Today we're happy to welcome author Molly O'Keefe to Heroes and Heartbreakers. Molly's newest release, Crazy Thing Called Love, tells the rekindled romance between two formerly married people. So today we've asked her to come discuss bad marriages in romance novels. Thanks, Molly!
(See the bottom of the post for a comment sweepstakes!)
My four-year-old daughter has become obsessed with my wedding album. Her sighs of delight over my dress and flowers stroke my inner princess. But a month ago when my six year old son had friends over, she insisted they play wedding. The boys declined, choosing to do their own thing—she dressed up anyway and waited for one of them to “win” and then announced that getting married to her “was the prize.”

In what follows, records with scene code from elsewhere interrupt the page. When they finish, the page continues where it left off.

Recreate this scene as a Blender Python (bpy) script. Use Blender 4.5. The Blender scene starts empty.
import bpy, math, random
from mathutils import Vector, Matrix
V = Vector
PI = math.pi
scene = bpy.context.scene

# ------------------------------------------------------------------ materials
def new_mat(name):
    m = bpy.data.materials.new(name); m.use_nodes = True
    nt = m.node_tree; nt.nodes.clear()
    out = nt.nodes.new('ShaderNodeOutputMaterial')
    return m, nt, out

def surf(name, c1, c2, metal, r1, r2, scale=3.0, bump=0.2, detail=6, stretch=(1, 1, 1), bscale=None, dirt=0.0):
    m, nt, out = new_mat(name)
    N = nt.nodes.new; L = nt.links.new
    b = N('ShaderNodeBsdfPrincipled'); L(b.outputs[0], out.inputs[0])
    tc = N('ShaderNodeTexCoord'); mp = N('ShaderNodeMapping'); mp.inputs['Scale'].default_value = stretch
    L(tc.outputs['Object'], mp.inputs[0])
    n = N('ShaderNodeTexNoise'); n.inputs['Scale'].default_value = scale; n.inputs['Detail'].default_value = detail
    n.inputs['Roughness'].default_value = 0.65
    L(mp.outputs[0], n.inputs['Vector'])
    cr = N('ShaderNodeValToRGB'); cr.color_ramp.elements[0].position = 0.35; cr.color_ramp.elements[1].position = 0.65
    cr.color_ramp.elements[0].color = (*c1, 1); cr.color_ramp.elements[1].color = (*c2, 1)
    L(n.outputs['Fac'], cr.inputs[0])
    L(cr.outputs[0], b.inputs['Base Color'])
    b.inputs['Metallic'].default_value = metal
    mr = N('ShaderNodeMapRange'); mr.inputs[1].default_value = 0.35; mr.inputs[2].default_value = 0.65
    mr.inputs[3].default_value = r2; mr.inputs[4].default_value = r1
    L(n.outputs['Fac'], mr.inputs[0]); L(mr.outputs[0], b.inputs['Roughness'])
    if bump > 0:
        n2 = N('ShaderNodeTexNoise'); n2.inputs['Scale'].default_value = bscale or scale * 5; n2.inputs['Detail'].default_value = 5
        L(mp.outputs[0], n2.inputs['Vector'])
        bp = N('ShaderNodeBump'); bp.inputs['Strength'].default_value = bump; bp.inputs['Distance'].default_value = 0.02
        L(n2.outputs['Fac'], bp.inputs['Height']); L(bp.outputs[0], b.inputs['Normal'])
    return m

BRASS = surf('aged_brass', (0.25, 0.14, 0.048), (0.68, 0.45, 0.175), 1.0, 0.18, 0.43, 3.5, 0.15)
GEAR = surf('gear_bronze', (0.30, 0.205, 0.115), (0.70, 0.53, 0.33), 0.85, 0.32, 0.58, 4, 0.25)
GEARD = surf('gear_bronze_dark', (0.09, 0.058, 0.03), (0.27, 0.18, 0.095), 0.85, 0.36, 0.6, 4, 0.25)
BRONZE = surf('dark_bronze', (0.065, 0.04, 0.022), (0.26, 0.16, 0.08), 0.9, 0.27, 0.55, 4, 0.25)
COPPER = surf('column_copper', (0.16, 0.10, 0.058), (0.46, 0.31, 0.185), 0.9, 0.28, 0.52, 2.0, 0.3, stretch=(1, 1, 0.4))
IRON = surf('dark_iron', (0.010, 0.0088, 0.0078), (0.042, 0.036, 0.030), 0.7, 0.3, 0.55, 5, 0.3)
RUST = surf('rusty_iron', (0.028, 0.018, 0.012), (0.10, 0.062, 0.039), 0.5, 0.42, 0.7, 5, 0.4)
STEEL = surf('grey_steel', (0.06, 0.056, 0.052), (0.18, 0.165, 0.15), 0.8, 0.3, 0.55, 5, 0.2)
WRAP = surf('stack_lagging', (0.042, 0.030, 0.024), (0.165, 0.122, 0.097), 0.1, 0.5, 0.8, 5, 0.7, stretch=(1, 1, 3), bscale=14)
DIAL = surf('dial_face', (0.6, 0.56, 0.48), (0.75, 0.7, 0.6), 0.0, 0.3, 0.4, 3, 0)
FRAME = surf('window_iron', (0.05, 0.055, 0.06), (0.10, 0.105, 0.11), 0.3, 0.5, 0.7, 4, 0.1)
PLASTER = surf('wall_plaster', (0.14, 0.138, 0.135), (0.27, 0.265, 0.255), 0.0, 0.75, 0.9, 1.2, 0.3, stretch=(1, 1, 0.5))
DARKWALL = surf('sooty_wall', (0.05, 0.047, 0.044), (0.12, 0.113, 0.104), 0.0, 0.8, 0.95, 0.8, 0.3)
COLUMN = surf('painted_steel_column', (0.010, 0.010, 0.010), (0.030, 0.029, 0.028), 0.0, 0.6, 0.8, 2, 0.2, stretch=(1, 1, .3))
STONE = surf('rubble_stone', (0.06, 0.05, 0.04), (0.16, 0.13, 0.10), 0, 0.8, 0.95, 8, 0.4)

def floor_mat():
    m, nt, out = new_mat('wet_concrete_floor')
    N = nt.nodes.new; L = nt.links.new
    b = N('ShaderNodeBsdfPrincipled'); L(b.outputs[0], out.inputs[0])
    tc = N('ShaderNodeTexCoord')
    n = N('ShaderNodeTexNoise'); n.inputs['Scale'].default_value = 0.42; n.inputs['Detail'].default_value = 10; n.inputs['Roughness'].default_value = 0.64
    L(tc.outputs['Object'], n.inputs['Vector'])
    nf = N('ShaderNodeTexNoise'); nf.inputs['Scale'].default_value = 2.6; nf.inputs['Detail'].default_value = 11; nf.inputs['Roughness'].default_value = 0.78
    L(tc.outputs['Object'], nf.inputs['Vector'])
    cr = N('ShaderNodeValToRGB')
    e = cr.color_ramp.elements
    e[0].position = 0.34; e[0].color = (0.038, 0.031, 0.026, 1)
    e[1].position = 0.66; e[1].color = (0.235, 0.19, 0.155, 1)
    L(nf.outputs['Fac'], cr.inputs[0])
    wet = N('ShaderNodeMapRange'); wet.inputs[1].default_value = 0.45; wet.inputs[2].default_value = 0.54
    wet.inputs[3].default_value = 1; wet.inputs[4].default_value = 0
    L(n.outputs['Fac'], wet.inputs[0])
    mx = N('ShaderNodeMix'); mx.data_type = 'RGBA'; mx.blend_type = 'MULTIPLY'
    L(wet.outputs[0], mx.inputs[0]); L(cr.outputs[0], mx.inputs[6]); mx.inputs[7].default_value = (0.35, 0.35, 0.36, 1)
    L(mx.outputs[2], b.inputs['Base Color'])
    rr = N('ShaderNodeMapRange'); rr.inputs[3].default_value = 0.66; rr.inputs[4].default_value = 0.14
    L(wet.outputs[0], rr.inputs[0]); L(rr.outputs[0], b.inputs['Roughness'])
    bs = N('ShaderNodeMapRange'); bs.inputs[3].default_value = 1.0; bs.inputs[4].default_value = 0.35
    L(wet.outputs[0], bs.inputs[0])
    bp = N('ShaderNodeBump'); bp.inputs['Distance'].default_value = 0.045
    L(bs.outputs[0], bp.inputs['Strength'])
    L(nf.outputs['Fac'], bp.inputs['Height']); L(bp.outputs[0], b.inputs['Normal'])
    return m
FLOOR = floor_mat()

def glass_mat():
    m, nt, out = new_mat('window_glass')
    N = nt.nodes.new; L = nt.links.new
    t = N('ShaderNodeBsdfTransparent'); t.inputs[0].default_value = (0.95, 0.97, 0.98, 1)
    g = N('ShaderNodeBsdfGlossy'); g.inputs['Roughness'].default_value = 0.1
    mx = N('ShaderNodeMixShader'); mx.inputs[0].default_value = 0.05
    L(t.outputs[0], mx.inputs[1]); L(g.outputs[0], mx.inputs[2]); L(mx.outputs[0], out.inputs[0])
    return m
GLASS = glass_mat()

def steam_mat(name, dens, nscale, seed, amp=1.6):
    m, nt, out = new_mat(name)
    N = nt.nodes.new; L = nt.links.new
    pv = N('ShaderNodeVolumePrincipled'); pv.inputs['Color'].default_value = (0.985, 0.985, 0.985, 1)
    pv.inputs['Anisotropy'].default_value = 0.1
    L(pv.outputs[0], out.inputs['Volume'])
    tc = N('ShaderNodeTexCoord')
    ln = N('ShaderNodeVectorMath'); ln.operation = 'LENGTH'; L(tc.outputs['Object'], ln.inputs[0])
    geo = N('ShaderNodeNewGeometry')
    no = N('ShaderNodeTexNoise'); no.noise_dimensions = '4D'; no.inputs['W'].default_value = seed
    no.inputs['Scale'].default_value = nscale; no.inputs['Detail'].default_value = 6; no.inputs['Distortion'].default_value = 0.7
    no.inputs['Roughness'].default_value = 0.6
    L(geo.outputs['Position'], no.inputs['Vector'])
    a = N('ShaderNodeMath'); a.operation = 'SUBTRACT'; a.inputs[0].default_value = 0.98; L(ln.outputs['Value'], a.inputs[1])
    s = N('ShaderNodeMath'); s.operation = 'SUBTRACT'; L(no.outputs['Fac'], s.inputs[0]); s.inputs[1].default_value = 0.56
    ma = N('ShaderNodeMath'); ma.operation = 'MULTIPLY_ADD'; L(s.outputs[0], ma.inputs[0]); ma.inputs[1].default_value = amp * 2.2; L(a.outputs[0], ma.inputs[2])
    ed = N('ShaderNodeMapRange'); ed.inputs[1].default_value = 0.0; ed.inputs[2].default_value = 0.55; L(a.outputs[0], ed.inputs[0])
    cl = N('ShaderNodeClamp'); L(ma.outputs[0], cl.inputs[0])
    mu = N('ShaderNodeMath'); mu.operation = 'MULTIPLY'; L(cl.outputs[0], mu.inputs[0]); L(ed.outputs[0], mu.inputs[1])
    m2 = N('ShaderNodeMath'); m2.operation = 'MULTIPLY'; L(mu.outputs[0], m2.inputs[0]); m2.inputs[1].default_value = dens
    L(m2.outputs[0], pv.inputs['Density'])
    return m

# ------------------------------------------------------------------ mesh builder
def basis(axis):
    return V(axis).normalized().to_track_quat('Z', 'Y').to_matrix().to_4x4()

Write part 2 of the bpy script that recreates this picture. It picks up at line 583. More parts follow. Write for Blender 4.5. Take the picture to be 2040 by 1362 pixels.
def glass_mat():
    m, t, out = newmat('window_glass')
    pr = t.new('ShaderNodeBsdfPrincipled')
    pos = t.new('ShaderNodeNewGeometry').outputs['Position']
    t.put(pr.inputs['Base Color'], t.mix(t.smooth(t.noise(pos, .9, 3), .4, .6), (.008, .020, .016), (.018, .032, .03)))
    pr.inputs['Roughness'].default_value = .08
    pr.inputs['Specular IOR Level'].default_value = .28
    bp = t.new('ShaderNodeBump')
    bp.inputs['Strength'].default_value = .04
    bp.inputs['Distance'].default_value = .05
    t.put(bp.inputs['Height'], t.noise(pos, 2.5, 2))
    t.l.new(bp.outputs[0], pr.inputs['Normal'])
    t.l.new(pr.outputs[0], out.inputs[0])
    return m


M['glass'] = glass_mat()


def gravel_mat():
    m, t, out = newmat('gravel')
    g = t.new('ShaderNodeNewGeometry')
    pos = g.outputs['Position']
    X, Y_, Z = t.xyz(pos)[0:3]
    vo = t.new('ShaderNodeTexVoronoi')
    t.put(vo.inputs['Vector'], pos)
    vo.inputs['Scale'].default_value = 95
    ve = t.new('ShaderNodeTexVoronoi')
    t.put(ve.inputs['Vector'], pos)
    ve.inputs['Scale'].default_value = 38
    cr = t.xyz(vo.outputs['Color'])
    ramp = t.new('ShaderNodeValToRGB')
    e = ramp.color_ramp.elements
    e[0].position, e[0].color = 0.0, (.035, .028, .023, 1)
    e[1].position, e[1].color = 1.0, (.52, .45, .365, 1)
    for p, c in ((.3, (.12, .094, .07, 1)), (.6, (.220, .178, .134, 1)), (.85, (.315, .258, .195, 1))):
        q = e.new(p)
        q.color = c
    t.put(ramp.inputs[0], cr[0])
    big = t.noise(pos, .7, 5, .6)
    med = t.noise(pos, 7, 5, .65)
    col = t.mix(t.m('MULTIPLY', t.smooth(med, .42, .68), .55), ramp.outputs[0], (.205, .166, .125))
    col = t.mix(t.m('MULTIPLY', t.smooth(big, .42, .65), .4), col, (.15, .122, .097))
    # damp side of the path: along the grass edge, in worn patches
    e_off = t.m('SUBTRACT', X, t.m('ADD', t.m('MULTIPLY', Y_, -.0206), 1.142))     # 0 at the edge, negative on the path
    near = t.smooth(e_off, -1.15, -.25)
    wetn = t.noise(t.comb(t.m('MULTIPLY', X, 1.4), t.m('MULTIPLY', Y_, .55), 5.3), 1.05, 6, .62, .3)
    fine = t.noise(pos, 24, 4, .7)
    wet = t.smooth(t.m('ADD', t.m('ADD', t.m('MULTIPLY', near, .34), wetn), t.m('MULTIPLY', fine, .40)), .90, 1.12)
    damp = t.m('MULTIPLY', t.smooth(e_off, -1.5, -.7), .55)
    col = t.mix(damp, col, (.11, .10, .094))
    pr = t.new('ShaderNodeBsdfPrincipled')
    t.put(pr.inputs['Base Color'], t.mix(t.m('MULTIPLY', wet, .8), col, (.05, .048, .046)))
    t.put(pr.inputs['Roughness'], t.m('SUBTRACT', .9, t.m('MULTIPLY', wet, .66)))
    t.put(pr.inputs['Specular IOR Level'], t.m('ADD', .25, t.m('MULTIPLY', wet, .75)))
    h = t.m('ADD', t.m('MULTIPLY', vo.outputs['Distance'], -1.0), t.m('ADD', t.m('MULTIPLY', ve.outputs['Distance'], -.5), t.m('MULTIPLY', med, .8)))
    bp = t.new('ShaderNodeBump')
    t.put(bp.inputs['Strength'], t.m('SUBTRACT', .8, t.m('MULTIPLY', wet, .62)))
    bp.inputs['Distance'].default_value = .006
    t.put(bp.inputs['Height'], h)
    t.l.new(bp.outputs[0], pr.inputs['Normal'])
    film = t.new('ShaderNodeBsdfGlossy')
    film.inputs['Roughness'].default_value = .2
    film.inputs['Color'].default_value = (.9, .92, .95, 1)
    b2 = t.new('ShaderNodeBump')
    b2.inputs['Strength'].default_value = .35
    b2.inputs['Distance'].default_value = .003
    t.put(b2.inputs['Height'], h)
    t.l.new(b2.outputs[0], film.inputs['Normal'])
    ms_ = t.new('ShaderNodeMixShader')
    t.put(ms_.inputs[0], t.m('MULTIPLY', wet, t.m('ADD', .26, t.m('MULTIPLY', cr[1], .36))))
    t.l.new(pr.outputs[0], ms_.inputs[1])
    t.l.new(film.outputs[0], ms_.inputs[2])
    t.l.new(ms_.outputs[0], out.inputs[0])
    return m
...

I thought, “I need to put a stop to that.” But then realized I write the grown-up version of that same mythology. And while romance novels have evolved past the heroine waiting on the sidelines while the hero wins her love, marriage is often the romance novel end-game, the proof that the love the characters feel is real and will last. Marriage is a big part of the promise romance novels keep.
I began to wonder if the romance genre's treatment of marriage was relevant anymore. Or had it slipped into the fantasy land of sheiks, princes, waxed chests, and instant orgasms? Granted, many romances have eased away from the HEA=marriage and into the more realistic Happy For Now, but the door to marriage is wide open.